Anatomy of a Call: Personality Conflict

As a freelance writer, excellent communication skills are par for the course. Most of us prefer email and text to telephone conversations but many companies want to discuss potential content voice-to-voice, meaning it’s essential to develop effective contract call skills: how do you know what a client really wants?

Through experience and the (occasional) mistake, I’ve found most calls come down to personality, and chances are you’ll encounter one of three common types. Here’s how to handle each one.

Fast Talkers

It’s easy to spot a fast talker: as soon as your on the call she starts rattling off industry-specific acronyms and tosses out concepts like “swim lanes and “verticals”. She’s a thought leader at her company and has a host of ideas about how to communicate the brand’s value proposition to potential clients.

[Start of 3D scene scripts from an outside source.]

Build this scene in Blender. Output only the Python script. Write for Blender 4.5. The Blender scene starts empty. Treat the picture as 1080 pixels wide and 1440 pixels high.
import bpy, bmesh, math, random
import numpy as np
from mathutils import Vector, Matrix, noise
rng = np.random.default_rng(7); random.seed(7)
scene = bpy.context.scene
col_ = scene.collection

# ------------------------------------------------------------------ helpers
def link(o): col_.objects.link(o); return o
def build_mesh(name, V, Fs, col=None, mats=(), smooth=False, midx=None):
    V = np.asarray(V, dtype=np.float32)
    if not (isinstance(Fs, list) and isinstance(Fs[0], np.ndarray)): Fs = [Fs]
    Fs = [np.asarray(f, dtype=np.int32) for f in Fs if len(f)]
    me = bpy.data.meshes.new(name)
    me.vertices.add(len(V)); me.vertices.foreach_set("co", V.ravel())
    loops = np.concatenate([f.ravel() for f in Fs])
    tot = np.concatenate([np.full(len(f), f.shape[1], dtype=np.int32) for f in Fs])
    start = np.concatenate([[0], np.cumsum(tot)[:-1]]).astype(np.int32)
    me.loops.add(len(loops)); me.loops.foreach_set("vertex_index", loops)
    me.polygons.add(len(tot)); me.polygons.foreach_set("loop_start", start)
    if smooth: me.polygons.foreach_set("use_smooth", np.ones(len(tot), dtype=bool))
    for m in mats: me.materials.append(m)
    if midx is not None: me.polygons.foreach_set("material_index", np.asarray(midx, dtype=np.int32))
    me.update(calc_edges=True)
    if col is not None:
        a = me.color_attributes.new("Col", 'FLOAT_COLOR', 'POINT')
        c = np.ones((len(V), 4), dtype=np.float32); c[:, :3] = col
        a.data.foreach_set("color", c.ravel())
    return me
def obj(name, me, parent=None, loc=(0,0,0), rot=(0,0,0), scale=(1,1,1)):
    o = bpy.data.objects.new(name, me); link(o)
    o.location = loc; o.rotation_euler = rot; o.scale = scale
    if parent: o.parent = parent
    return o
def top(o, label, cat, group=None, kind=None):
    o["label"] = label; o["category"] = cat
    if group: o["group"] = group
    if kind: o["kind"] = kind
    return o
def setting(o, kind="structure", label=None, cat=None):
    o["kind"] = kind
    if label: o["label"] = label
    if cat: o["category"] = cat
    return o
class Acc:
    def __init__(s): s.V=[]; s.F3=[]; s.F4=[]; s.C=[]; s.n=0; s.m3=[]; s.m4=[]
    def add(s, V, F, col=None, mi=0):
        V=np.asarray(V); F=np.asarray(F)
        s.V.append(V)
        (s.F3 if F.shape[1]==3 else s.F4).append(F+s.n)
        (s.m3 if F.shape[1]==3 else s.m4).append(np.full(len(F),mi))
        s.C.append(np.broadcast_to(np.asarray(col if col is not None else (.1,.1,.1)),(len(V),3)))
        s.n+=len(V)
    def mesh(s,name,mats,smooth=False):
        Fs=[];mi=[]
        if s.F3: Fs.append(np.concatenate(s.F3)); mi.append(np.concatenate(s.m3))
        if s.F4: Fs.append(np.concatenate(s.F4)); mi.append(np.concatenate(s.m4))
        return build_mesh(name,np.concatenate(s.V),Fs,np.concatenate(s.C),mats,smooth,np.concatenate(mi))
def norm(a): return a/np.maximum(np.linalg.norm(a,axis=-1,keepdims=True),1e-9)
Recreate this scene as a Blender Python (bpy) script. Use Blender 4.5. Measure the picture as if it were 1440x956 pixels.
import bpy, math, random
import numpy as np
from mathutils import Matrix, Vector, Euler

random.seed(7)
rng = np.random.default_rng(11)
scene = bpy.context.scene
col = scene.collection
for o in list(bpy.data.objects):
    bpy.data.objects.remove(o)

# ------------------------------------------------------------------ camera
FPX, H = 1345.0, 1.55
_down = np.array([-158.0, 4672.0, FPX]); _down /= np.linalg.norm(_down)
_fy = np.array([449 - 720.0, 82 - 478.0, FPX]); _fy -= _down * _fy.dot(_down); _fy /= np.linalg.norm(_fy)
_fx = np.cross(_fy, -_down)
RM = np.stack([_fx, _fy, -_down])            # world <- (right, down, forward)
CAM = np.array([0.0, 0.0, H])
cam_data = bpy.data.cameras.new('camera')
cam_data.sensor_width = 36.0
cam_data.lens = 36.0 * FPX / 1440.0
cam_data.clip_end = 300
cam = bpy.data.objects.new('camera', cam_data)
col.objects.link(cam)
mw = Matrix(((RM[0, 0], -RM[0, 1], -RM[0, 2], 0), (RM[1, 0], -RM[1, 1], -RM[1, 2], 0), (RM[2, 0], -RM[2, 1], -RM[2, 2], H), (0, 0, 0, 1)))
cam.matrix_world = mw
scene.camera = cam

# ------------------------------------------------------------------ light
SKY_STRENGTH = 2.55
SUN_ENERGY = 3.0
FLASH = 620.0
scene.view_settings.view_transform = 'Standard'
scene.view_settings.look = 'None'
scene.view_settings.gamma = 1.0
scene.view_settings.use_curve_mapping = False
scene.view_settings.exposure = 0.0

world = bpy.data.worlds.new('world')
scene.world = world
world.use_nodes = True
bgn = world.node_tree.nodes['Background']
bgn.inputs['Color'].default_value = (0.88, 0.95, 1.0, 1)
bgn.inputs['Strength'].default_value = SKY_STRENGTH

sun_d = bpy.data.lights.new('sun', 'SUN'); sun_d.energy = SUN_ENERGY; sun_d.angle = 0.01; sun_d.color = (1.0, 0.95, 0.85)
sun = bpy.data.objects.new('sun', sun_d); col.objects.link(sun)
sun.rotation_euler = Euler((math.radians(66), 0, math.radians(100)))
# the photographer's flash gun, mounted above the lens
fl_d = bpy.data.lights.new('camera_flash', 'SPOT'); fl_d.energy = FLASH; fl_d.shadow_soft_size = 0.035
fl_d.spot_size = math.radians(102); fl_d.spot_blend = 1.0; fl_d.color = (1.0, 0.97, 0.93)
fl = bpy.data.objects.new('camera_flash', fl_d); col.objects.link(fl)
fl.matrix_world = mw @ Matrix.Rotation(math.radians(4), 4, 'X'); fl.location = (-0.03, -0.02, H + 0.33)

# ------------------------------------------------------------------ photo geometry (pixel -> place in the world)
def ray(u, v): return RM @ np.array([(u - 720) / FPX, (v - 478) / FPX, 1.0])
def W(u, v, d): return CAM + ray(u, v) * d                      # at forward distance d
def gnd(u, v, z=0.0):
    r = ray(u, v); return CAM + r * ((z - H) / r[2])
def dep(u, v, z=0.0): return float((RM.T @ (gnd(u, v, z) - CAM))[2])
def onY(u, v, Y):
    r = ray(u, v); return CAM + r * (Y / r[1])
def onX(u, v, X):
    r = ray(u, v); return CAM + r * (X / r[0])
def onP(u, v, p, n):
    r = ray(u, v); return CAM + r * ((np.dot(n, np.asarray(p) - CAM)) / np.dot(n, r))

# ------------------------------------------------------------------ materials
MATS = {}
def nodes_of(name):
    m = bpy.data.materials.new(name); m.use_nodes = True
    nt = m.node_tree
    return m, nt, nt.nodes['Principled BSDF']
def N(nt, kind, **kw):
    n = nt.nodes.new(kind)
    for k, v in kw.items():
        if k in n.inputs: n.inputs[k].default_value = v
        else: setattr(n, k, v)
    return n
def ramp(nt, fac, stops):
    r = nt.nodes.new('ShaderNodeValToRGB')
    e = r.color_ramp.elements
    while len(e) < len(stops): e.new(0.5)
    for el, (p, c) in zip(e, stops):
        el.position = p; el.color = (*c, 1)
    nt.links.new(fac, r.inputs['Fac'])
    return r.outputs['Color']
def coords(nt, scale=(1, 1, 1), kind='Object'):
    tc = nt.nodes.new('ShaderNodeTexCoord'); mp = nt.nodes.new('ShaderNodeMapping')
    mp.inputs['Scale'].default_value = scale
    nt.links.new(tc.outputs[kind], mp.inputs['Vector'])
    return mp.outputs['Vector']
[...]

The problem? Fast talkers don’t always have a clear vision of how best to translate the details they’re familiar with into “big story” ideas that will hook readers. As a freelancer, the goal is to drill down and find a few key points — you’ll know them when you hear them because fast talkers will keep circling around to describe them in different ways. Big takeaway? Don’t get bogged down the little stuff.

The New Guys

When you encounter the new guys, you may not know it right away. They’ll typically reach out with a specific goal in mind and come across as friendly, easy going and eager. It’s only once you get down to the details of potential content creation that you’ll hear telltale signs this is their first time hiring a freelancer.

The biggest indicator? Input. You might be asked to describe the values of a news-type blog or speak to the impact of low-key, humorous prose versus crisp, corporate pieces. And unlike the fast talker who might toss in price per piece as an afterthought or professionals who already know what they want to pay, the new guys are willing to negotiate.

For the freelancer, this means doing your homework and having a baseline price in mind. Prove you can speak to their industry, be willing to negotiate where necessary — and don’t be surprised if their first offer is under market standard. This isn’t deliberate, it’s a function of limited experience.

The Professionals

These calls are often the most straightforward. Professionals know what kind of content they want, how much of it they need and how much they’re willing to pay. They’ve hired freelancers before and have certain expectations about your abilities, time commitment to the project and how you’ll handle feedback.

The caveat? Doing exactly what the professionals expect isn’t always what they want. Ultimately, they’re hiring you on the strength and voice of your work; staying in lock-step with guidelines makes you expendable. As a result, the call is easy but the writing can be difficult — add your own spin to the professionals’ bottom line and you’ll get called back.

Want consistent, top-dollar work? Know who you’re talking to, and react accordingly.